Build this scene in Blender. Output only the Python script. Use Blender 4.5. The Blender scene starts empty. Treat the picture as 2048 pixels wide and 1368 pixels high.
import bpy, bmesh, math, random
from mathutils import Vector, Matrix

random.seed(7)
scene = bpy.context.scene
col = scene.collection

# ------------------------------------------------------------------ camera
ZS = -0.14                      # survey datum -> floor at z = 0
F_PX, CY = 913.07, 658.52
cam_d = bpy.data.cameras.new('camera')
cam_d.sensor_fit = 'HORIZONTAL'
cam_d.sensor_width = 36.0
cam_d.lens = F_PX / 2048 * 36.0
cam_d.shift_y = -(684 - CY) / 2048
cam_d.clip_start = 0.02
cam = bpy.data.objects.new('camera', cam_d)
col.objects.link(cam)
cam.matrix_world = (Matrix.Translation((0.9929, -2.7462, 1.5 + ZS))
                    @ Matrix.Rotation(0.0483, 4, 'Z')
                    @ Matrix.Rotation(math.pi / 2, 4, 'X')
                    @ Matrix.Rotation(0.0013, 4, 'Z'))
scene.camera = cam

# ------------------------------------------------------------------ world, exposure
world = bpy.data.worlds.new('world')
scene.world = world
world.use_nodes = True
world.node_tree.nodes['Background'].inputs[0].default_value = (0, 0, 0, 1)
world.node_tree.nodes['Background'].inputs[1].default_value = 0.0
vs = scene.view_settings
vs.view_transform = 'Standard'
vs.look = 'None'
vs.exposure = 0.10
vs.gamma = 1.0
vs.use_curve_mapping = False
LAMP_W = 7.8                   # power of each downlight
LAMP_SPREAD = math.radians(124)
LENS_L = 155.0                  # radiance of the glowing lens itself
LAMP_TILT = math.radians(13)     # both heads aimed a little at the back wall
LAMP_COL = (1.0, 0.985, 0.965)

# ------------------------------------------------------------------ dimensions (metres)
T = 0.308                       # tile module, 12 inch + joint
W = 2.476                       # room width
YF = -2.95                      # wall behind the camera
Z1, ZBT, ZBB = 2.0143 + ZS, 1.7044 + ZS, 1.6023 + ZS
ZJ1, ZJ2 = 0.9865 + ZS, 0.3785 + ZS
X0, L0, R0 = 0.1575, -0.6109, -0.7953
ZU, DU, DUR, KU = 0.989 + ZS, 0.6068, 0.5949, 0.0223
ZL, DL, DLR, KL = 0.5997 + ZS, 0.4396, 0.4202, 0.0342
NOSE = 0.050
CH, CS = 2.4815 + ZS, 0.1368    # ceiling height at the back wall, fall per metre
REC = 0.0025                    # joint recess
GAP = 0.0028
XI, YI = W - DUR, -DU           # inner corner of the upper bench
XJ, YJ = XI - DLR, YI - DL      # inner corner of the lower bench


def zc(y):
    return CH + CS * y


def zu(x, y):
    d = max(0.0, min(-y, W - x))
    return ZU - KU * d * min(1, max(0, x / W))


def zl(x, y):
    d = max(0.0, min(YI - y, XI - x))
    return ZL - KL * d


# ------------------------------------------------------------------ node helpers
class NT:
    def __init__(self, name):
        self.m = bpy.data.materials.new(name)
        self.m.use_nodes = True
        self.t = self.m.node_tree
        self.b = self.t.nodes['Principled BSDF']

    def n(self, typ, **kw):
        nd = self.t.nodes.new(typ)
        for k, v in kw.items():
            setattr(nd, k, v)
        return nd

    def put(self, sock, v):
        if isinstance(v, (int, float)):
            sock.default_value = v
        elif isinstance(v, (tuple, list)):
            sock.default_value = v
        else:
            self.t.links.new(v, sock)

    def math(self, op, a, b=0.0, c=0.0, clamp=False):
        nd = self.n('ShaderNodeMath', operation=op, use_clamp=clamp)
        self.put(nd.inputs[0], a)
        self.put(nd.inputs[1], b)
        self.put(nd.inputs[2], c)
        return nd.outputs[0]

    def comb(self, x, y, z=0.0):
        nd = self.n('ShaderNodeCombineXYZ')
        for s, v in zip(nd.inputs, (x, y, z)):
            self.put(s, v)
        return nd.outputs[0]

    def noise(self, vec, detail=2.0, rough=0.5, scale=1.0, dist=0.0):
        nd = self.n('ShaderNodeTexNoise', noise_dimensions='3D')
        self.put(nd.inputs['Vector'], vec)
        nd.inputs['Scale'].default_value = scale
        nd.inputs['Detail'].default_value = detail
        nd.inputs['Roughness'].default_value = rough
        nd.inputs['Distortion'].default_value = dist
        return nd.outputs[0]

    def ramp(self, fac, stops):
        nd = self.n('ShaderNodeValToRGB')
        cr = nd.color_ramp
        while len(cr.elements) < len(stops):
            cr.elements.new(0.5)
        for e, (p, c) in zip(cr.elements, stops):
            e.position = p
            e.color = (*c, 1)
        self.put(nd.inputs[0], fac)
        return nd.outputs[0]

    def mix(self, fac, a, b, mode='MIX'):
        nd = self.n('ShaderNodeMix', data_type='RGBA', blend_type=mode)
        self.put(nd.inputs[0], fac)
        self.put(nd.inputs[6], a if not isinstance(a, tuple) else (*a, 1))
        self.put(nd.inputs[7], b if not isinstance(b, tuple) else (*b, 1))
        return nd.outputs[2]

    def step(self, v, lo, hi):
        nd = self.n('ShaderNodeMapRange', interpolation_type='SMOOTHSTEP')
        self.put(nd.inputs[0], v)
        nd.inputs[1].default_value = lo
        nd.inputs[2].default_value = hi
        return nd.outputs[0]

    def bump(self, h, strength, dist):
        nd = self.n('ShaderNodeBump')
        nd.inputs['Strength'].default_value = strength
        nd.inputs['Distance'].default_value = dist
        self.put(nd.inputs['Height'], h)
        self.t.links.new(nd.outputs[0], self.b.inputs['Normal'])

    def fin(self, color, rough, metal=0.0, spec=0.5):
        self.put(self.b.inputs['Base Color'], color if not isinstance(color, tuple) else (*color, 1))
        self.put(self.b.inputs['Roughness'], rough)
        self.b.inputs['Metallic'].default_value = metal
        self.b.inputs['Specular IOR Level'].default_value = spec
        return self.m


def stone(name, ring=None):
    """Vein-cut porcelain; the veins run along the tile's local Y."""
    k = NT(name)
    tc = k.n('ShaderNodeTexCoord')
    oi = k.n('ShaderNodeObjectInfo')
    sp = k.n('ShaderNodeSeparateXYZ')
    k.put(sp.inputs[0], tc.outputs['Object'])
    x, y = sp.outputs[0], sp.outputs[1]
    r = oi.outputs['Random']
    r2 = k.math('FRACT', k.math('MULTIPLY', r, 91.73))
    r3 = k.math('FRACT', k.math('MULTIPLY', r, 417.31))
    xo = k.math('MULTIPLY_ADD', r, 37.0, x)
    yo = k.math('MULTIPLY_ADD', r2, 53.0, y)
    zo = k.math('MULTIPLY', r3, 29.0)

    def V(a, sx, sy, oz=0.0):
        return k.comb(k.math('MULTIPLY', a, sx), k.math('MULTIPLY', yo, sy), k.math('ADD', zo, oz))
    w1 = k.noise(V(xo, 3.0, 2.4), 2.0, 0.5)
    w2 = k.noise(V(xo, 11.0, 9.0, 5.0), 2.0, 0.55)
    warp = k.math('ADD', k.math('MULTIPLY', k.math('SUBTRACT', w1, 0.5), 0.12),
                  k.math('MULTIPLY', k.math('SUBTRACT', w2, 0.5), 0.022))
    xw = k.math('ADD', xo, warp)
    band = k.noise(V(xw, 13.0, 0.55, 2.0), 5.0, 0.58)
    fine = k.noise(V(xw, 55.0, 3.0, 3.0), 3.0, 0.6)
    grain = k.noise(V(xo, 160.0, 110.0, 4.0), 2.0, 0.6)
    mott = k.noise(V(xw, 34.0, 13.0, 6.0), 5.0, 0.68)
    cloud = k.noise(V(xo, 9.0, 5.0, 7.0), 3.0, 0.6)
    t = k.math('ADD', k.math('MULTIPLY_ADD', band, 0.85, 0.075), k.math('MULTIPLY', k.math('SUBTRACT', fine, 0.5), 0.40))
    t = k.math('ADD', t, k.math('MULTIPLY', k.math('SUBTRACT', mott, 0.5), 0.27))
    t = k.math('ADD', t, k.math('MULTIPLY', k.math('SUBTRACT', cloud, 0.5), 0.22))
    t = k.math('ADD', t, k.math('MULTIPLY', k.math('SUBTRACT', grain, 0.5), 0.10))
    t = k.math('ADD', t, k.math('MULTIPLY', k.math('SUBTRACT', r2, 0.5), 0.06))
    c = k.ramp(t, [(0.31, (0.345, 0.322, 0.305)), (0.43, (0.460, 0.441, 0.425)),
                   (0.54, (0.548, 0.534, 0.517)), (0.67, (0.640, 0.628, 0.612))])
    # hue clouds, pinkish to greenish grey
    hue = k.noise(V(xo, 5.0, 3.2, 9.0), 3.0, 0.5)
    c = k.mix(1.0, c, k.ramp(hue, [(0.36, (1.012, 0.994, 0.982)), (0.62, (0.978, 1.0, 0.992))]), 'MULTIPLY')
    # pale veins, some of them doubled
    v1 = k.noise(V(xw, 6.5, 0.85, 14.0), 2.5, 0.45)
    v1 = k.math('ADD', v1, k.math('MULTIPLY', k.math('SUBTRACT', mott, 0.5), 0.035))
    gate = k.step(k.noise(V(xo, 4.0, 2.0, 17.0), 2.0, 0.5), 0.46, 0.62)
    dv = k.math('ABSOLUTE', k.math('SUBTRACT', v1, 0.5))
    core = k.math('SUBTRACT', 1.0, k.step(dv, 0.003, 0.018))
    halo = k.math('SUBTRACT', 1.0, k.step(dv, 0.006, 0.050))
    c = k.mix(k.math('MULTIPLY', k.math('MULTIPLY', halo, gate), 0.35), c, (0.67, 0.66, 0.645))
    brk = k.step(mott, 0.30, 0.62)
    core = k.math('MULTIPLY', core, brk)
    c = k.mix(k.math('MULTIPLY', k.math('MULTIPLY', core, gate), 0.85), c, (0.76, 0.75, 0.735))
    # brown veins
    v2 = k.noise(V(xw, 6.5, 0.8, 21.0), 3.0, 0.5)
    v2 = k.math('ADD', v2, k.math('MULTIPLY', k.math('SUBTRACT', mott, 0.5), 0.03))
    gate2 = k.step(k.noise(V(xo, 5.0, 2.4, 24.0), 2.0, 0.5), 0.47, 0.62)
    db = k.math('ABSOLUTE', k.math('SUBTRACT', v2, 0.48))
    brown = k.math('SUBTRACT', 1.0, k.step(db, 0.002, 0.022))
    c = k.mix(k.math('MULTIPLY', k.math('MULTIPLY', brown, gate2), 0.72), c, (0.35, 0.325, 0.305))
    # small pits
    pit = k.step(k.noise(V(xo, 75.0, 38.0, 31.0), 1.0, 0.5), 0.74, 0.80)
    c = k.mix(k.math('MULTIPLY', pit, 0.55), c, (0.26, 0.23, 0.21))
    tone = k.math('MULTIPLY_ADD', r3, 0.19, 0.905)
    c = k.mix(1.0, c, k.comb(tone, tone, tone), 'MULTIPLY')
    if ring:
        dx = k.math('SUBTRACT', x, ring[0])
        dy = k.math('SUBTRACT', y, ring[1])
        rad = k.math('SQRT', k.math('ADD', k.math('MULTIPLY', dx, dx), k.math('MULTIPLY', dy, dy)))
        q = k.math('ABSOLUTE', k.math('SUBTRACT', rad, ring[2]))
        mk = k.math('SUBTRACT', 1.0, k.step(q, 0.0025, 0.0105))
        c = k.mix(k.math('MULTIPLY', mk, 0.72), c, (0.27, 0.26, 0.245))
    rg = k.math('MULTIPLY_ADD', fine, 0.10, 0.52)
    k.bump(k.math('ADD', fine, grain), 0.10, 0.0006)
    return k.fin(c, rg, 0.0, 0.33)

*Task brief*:
Print, please, the lines from the first line of the material through the line that contains "col = scene.collection", exactly as written and with nothing added.

*Response for this exercise*:
Build this scene in Blender. Output only the Python script. Use Blender 4.5. The Blender scene starts empty. Treat the picture as 2048 pixels wide and 1368 pixels high.
import bpy, bmesh, math, random
from mathutils import Vector, Matrix

random.seed(7)
scene = bpy.context.scene
col = scene.collection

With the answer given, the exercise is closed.